A las trece, la una, el principio de soledad abarcable. Sesenta minutos justos para morir en un secuestro exprés colgado bocabajo de un gancho, después de haberte machacado los dedos a martillazos. Las técnicas de tortura son perversas y ofuscadas: el tipo controlaba un kilo de farlopa y cuarenta mil euros y fueron a por él.

Encerrado en un chamizo dejaron que se meara encima siete días y noches. Hay doce detenidos, dice la bofia, doce contando a un comerciante legal, autónomo, pyme, gente cotidiana que tiene cuatro vidas en cuanto dobla la esquina de la urbanización y del parque donde sus hijos juegan al columpio. Así son las cosas, mundo de chorizos cortado a rebanadas.

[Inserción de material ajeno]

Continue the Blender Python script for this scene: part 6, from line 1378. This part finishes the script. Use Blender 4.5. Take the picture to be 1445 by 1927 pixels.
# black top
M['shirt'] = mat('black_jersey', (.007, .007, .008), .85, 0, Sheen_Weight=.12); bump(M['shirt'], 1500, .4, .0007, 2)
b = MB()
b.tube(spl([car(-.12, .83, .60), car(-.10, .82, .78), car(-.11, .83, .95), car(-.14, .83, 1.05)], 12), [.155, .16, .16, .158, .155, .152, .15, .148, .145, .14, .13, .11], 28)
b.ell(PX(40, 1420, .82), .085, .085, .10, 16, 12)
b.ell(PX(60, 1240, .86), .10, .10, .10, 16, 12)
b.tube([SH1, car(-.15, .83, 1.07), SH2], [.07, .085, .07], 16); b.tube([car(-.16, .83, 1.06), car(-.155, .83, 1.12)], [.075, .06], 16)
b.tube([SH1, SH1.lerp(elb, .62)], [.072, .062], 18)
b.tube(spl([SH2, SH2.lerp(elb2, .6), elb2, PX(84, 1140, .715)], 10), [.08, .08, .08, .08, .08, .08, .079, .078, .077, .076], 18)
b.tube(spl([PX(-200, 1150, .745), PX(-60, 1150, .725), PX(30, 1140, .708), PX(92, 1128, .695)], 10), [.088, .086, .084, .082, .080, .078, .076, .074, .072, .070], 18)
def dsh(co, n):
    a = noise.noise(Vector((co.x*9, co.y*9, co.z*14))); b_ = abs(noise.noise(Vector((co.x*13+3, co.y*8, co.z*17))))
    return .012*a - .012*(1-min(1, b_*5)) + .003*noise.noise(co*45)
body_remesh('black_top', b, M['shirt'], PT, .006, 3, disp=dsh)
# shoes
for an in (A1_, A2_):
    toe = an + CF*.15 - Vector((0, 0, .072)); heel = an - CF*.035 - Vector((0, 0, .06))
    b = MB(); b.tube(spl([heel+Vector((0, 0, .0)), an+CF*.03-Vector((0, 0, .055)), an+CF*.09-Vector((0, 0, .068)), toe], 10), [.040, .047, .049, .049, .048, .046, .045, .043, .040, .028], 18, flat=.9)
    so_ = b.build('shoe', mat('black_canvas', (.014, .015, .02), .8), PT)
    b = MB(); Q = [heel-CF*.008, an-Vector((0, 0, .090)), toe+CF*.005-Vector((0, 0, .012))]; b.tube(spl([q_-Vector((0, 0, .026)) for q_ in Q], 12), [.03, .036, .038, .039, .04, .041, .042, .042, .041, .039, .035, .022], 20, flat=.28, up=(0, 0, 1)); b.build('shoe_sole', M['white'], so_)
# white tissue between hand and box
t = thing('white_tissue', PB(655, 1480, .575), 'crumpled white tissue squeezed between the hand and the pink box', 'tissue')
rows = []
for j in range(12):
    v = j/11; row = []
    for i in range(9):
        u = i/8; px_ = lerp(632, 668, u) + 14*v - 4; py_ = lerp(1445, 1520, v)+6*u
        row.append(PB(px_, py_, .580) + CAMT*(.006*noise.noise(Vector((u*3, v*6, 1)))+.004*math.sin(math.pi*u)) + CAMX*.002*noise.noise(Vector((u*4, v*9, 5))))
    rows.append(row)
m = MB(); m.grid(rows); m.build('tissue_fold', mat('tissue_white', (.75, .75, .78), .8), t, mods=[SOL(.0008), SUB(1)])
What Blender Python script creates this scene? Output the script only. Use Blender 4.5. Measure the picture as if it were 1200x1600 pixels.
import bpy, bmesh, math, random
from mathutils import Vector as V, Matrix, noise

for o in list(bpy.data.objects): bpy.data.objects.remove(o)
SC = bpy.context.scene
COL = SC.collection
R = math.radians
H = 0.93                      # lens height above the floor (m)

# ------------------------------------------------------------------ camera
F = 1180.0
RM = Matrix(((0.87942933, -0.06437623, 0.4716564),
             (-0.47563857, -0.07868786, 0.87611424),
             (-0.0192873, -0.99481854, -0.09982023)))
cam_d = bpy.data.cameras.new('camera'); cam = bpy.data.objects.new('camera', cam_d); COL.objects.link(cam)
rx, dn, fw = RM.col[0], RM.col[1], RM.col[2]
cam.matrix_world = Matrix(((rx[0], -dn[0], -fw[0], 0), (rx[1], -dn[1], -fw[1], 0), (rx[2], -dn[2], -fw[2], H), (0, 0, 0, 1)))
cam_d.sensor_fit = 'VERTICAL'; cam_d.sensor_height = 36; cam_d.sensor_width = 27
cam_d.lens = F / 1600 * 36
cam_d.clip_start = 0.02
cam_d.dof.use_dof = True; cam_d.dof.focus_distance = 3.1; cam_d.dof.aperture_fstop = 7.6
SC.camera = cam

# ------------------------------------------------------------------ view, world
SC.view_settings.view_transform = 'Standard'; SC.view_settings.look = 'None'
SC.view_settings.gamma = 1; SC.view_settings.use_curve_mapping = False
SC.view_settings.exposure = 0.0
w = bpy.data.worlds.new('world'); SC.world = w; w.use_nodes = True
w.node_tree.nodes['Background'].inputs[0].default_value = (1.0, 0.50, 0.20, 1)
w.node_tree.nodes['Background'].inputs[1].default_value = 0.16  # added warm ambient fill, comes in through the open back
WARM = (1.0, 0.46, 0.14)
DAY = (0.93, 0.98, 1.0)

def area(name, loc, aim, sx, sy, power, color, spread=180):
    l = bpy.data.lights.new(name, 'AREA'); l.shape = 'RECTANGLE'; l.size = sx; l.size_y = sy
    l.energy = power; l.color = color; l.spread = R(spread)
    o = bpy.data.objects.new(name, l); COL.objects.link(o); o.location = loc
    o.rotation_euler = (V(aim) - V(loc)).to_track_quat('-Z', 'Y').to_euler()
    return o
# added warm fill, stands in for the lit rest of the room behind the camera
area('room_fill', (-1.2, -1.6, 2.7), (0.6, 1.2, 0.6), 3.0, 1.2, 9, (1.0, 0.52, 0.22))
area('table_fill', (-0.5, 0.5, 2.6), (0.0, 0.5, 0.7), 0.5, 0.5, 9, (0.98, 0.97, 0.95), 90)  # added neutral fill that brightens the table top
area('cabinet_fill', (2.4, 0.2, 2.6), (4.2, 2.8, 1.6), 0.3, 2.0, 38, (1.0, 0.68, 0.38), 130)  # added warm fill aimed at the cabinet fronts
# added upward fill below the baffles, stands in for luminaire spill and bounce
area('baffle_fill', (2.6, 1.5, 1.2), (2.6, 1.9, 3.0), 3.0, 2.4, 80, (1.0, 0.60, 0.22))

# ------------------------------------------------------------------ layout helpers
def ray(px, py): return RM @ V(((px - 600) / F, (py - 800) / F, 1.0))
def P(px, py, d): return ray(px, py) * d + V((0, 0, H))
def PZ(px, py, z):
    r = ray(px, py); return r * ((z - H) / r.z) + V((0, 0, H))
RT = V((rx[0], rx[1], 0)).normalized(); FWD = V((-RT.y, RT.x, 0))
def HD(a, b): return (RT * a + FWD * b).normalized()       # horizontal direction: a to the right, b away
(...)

Hay un item que cualquier observador aprecia: el lenguaje cinematográfico aplicado al crimen. Si usted ve que con una herramienta percutora puede agujerear los codos al contrario, si adivina la plasticidad del instante, lo aplica. Sin más. Roberto Saviano, autor de "Gomorra", lo explicaba en no recuerdo que entrevista. "Acostumbrados a la estética de Holywood disparan sin centrar el arma. Eso implica el doble de sufrimiento a la víctima, igual aciertan en el bajo vientre en vez del corazón, o en los muslos. Después hay que rematar la faena. La escena favorita es reventar la cabeza disparando a los occipitales. El estallido cerebral está garantizado". Se cumple de esa manera el retablo efectista, la dúplica de la imagen mitificada, el sacro icono.

A las trece, que son la una, los geos entran y liberan al secuestrado, pringado hasta arriba de ruinas humanas.